上覆薄煤层采空区公路隧道开挖稳定性试验研究

隧道下穿煤层采空区施工将对周围地层产生扰动，影响隧道围岩及初期支护的稳定性.进行了上覆薄煤层采空区隧道开挖的室内相似模型试验，试验中通过测量隧道开挖过程中采空区地层、隧道拱顶的沉降及初期支护内力等参数，对上下台阶法和单侧壁导坑法进行了对比分析.测试结果表明，隧道开挖引起的采空区地层沉降受开挖方法的影响显著，上下台阶法开挖引起的采空区地层沉降高于单侧壁导坑法，沉降槽曲线较陡、沉降范围更宽.两种开挖方法中，围岩压力的最大值均位于右拱脚处，钢拱架最大弯矩出现在拱脚处，最大轴力位于拱腰或拱肩处.其它条件相同时，采用单侧壁导坑法开挖时初期支护背后的围岩压力、钢拱架内力和偏心距等普遍大于上下台阶法开挖.研究表明在隧道下穿倾斜煤层采空区施工时，采用单侧壁导坑法开挖可以显著减小对采空区地层及围岩的扰动，但同时需增强初期支护的刚度，确保围岩及隧道结构的整体稳定性.

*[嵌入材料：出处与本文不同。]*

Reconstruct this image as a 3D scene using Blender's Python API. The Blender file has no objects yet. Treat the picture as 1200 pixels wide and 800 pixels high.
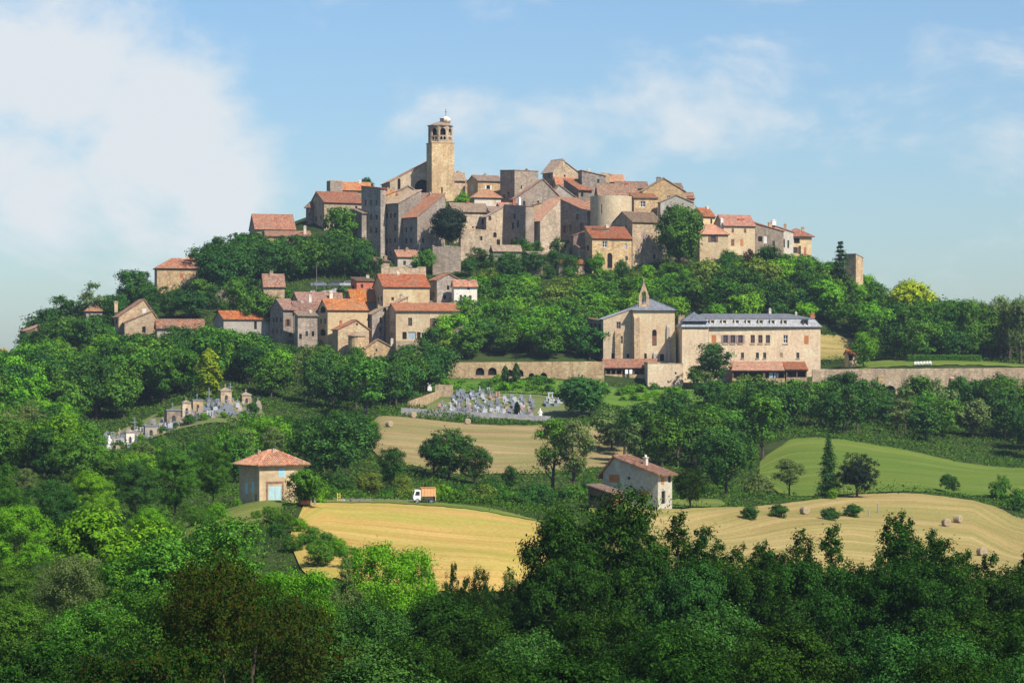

The construction of tunnels beneath mined-out coal seam disturbs the stratum nearby and influences the stability of surrounding rocks and primary support. Similar indoor model tests were carried out to simulate the excavation of tunnels beneath inclined mined-out thin coal seam. Benching method and side heading method were compared on the basis of the measured data such as subsidence of mined-out coal seam, internal force of primary support and so on. The test results indicate that excavation method has a significant effect on the subsidence of mined-out area. Benching method leads to bigger subsidence than the side heading method, which has a deeper and wider subsidence trough. In both methods, the biggest surrounding rock pressure are located in right arch foot, the biggest bending moment in the arch foot and axial force of the steel frame on the haunch or spandrel. Under the same condition, surrounding rocks pressure, internal force and the eccentricity of steel frame measured in side heading method are generally greater than those in benching method. Although side heading method can reduce the disturbance of surrounding rocks, the primary support of the tunnel should be strengthened to ensure the stability of surrounding rocks and the structure.